It was a normal day at work when a man entered and said a few short words in English. His English was mostly Spanish with a few English words thrown in. Luckily, I’ve taken Spanish for four years. I talked to the man in Spanish, hoping I wasn’t making any embarrassing mistakes with the language. Surprisingly, he understood me, and I was able to help him with what he needed. After the man left, I realized how empowering it was to have the ability to communicate with others in a different language. I was the only person at work that could understand what the man was saying. I felt connected to him, sort of like I had known him for years just through a few words.

Knowing a second language has become a crucial part of this day in age. Yes, we have technology that can spit out a perfect sentence in virtually any language, but actually knowing and understanding another language is extremely beneficial.
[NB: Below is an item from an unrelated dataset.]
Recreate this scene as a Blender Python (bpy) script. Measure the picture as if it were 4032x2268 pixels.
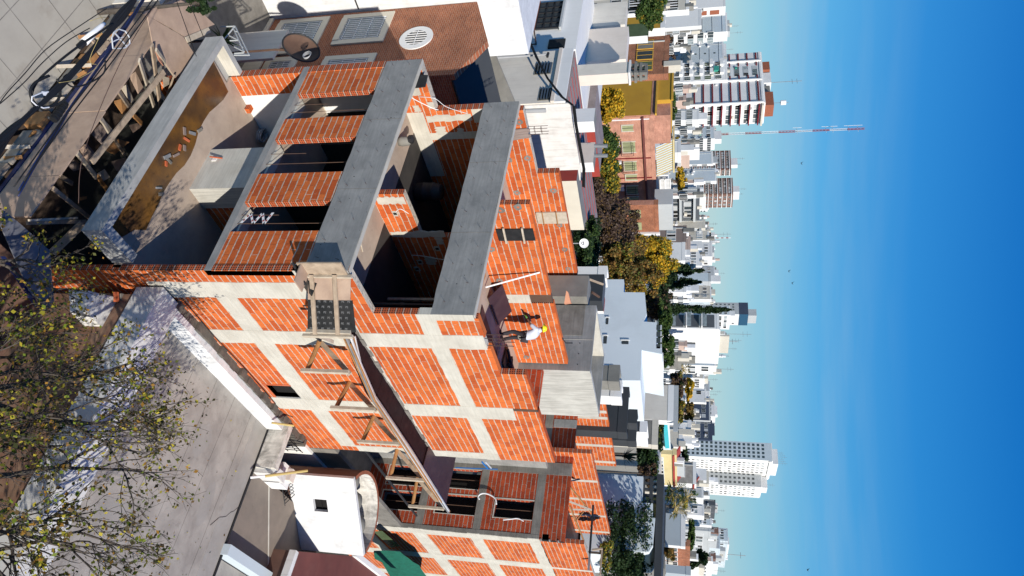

Being bilingual opens the door for more opportunities in the workforce and social field. Knowing a second language sets you apart from other applicants interviewing for a job you so badly want, and allows for countless more conversations and friendships. Studies have shown that being bilingual also-to be blunt-makes you smarter.

According to The New York Times, being bilingual can “have a profound effect on your brain, improving cognitive skills not related to language and even shielding against dementia in old age.”

Although learning a second language at a young age is easier, anyone can have success learning another language. I encourage all high schoolers to take at least three years of a second language or more. Just knowing a bit of the language can be a help.

My situation with the man opened a newfound interest in language and its abilities to connect people. Once in a while, I see the man walking past my work and we wave to each other. We only exchanged a few words, but those words opened the doors to a friendship between us.